On Wednesday, the general assembly down in Columbus finally passed Ohio's 2-year, $69 billion operating budget that was officially approved with Gov. Mike DeWine's signature the following day.

The agreement comes more than two weeks after the original deadline, as Republicans (including Gov. Mike DeWine) ran into disagreements on things like education and health care policy. Highlights include a 4% personal income tax cut, a ban on state takeovers of poor-performing school districts, and $172 million for a new "H2Ohio" water quality initiative.

However, one big portion of the budget is the extension of the state's motion picture tax credit, which offers up to 30 percent rebates for production cast and crew wages and other in-state spending. The measure had been in jeopardy, with some lawmakers and citizens doubting its value to the state.

Ohio's filming organizations fought back, though, claiming the tax credit has created thousands of jobs and brought roughly 150 film projects to Northeast Ohio alone. Ivan Schwarz of the Greater Cleveland Film Commission was among those who testified in Columbus before the Senate Finance Committee on fighting in favor of the credit.

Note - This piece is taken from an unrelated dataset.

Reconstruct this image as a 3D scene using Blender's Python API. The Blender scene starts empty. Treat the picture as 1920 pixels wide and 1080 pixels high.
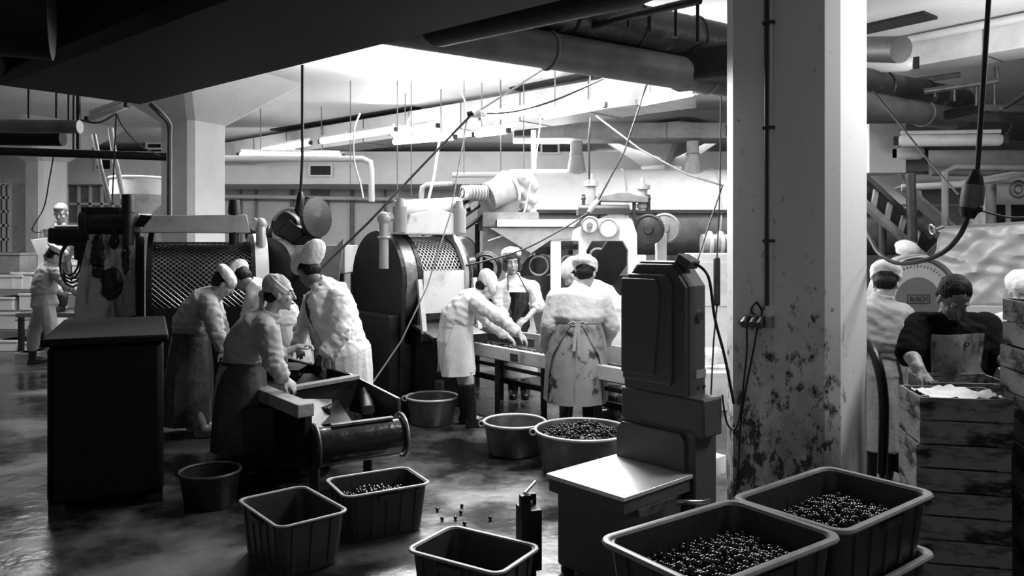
import bpy, bmesh, math, random
import numpy as np
from mathutils import Vector, Matrix, noise
R = math.radians
V = Vector
SC = bpy.context.scene
COL = SC.collection
random.seed(7)

# ------------------------------------------------------------------ camera, world, exposure
FPX, HOR, EYE = 1450.0, 455.0, 1.70          # focal length in pixels, horizon row, eye height
cam_d = bpy.data.cameras.new('camera')
cam_d.sensor_width = 36.0
cam_d.lens = 36.0 * FPX / 1920.0
cam_d.shift_y = -(540.0 - HOR) / 1920.0
cam_d.clip_end = 200
cam = bpy.data.objects.new('camera', cam_d)
cam.location = (0, 0, EYE)
cam.rotation_euler = (R(90), 0, 0)
COL.objects.link(cam)
SC.camera = cam
W = bpy.data.worlds.new('world'); SC.world = W; W.use_nodes = True
W.node_tree.nodes['Background'].inputs[0].default_value = (0.5, 0.5, 0.5, 1)
W.node_tree.nodes['Background'].inputs[1].default_value = 0.006
SC.view_settings.view_transform = 'Standard'
SC.view_settings.look = 'None'
SC.view_settings.gamma = 1.0
SC.view_settings.exposure = 0.0
SC.cycles.use_denoising = True
SC.cycles.max_bounces = 6
SC.cycles.diffuse_bounces = 3
SC.cycles.glossy_bounces = 3
SC.cycles.sample_clamp_indirect = 4.0

def area(loc, to, sx, sy, power, spread=180):
    d = bpy.data.lights.new('lamp', 'AREA'); d.shape = 'RECTANGLE'; d.size = sx; d.size_y = sy; d.energy = power
    d.spread = R(spread)
    o = bpy.data.objects.new('lamp', d); COL.objects.link(o); o.location = loc  # every area light is named lamp, the added fills too
    o.rotation_euler = (V(to) - V(loc)).to_track_quat('-Z', 'Y').to_euler()
    return o
# area lights for the hall's ceiling lamps, plus fills added to brighten single places
LAMPS_AND_FILLS = [
    ((0.9, 8.1, 3.4), (0.6, 8.1, 0), 2.2, 0.5, 140),
    ((1.4, 8.4, 3.25), (1.3, 8.2, 4.5), 2.5, 0.5, 45),  # upward fill added to brighten the ceiling
    ((-1.6, 9.3, 3.2), (-1.5, 9.2, 4.5), 3.0, 0.5, 60),  # second upward fill for the ceiling, further left
    ((-0.6, 9.4, 3.45), (-0.4, 6.2, 0), 2.6, 0.6, 260),  # tilted towards the near floor to strengthen its sheen
    ((3.2, 10.0, 3.3), (3.2, 10.5, 0), 3.0, 0.6, 80),
    ((-5.9, 11.2, 3.5), (-6.2, 11.6, 0), 2.5, 0.6, 190),
    ((1.5, 14.5, 3.5), (1.5, 17.0, 1.5), 8.0, 0.6, 50),
    ((-2.5, 14.5, 3.2), (-2.5, 19.0, 2.2), 8.0, 0.6, 45),
    ((-0.6, 12.6, 3.4), (-0.2, 5.0, 0), 3.2, 0.8, 150),  # added for a reflection on the wet floor and some backlight
    ((3.6, 4.2, 3.5), (1.9, 4.0, 0.6), 1.0, 0.6, 70),
    ((5.3, 6.2, 3.3), (4.6, 6.4, 0.0), 1.2, 0.4, 38),  # fill added to brighten the dial, sheeting and background at right
    ((4.4, 6.6, 3.0), (4.8, 8.2, 3.9), 1.2, 0.4, 16),  # upward fill added for the box duct at right
    ((0.55, 5.75, 2.85), (0.3, 5.6, 0.0), 0.9, 0.4, 62),
]
for a in LAMPS_AND_FILLS: area(*a)

# ------------------------------------------------------------------ pixel <-> place
def at(px, py, Y):
    """the place seen at a pixel of the photograph, at distance Y from the camera plane"""
    return V(((px - 960.0) / FPX * Y, Y, EYE - (py - HOR) / FPX * Y))
def at_z(px, py, z):
    Y = (EYE - z) * FPX / (py - HOR)
    return at(px, py, Y)

# ------------------------------------------------------------------ materials
def srgb(v):
    v = v / 255.0
    return v / 12.92 if v <= 0.04045 else ((v + 0.055) / 1.055) ** 2.4
MATS = {}
def mat(name, g, rough=0.6, metal=0.0, g2=None, scale=6.0, thr=(0.45, 0.6), bump=0.0, bscale=40.0, spec=0.5,
        trans=0.0, coord='Object', stretch=(1, 1, 1), r2=None, detail=6.0, alpha=1.0, sheen=0.0):
    m = bpy.data.materials.new(name); m.use_nodes = True
    nt = m.node_tree; N = nt.nodes; L = nt.links; b = N['Principled BSDF']
    b.inputs['Base Color'].default_value = (g, g, g, 1)
    b.inputs['Roughness'].default_value = rough
    b.inputs['Metallic'].default_value = metal
    b.inputs['Specular IOR Level'].default_value = spec
    b.inputs['Transmission Weight'].default_value = trans
    b.inputs['Alpha'].default_value = alpha
    tc = N.new('ShaderNodeTexCoord')
    mp = N.new('ShaderNodeMapping'); mp.inputs['Scale'].default_value = stretch
    L.new(tc.outputs[coord], mp.inputs[0])
    if g2 is not None:
        n = N.new('ShaderNodeTexNoise'); n.inputs['Scale'].default_value = scale; n.inputs['Detail'].default_value = detail
        n.inputs['Roughness'].default_value = 0.65
        L.new(mp.outputs[0], n.inputs[0])
        rp = N.new('ShaderNodeValToRGB')
        rp.color_ramp.elements[0].position = thr[0]; rp.color_ramp.elements[0].color = (g, g, g, 1)
        rp.color_ramp.elements[1].position = thr[1]; rp.color_ramp.elements[1].color = (g2, g2, g2, 1)
        L.new(n.outputs[0], rp.inputs[0]); L.new(rp.outputs[0], b.inputs['Base Color'])
        if r2 is not None:
            mr = N.new('ShaderNodeMapRange'); mr.inputs[1].default_value = thr[0]; mr.inputs[2].default_value = thr[1]
            mr.inputs[3].default_value = rough; mr.inputs[4].default_value = r2
            L.new(n.outputs[0], mr.inputs[0]); L.new(mr.outputs[0], b.inputs['Roughness'])
    if bump > 0:
        n2 = N.new('ShaderNodeTexNoise'); n2.inputs['Scale'].default_value = bscale; n2.inputs['Detail'].default_value = 4
        L.new(mp.outputs[0], n2.inputs[0])
        bp = N.new('ShaderNodeBump'); bp.inputs['Strength'].default_value = bump; bp.inputs['Distance'].default_value = 0.02
        L.new(n2.outputs[0], bp.inputs['Height']); L.new(bp.outputs[0], b.inputs['Normal'])
    MATS[name] = m
    return m
def emit(name, s, g=1.0):
    m = bpy.data.materials.new(name); m.use_nodes = True
    b = m.node_tree.nodes['Principled BSDF']
    b.inputs['Base Color'].default_value = (.8, .8, .8, 1)
    b.inputs['Emission Color'].default_value = (g, g, g, 1); b.inputs['Emission Strength'].default_value = s
    MATS[name] = m
    return m
mat('plaster', 0.72, 0.8, g2=0.56, scale=1.2, thr=(.4, .75), bump=.15, bscale=25)
mat('ceiling_paint', 0.8, 0.75, g2=0.66, scale=0.7, thr=(.4, .7), bump=.08, bscale=8)
mat('duct_white', 0.7, 0.5, g2=0.42, scale=1.8, thr=(.5, .8), bump=.05)
mat('duct_mid', 0.36, 0.55, g2=0.2, scale=3, thr=(.42, .75), bump=.08)
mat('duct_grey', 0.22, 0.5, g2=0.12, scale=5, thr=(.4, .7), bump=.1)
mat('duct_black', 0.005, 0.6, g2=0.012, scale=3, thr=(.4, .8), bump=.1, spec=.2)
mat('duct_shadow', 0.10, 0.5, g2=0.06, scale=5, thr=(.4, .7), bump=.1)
mat('tar_pipe', 0.02, 0.42, g2=0.16, scale=7, thr=(.58, .8), bump=.3, bscale=18, stretch=(1, 1, 1))
mat('iron_black', 0.007, 0.42, g2=0.018, scale=9, thr=(.4, .7), bump=.12, spec=.3)
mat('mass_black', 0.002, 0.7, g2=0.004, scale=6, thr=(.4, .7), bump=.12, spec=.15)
mat('iron_dark', 0.04, 0.42, g2=0.015, scale=8, thr=(.4, .7), bump=.15)
mat('enamel_light', 0.62, 0.42, g2=0.3, scale=5, thr=(.52, .78), bump=.05)
mat('enamel_white', 0.8, 0.38, g2=0.6, scale=4, thr=(.5, .8))
mat('enamel_grey', 0.32, 0.38, g2=0.2, scale=5, thr=(.45, .75), bump=.05)
mat('steel', 0.55, 0.28, metal=1.0, g2=0.35, scale=7, thr=(.4, .7), r2=.45)
mat('plate_bright', 0.95, 0.33, metal=0.6, g2=0.5, scale=3.5, thr=(.52, .72), r2=.4)
mat('steel_worn', 0.42, 0.3, metal=1.0, g2=0.12, scale=9, thr=(.4, .62), r2=.5, bump=.1)
mat('zinc', 0.22, 0.4, metal=.8, g2=0.14, scale=14, thr=(.4, .65), bump=.15)
mat('rim_metal', 0.8, 0.35, metal=.2)
mat('scale_paint', 0.10, 0.42, g2=0.075, scale=120, thr=(.4, .6), bump=.25, bscale=260)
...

Today, the film commission celebrated the extension of the credit, thanking lawmakers and sounding optimism about the future of movies and television in the state.

"We now have an opportunity to make Ohio a global destination for film and theater," the commission said in a statement. "We look forward to collaborating with the Governor and legislature on expanding the tax incentive even further so that we can build a sustainable and permanent industry here in Ohio."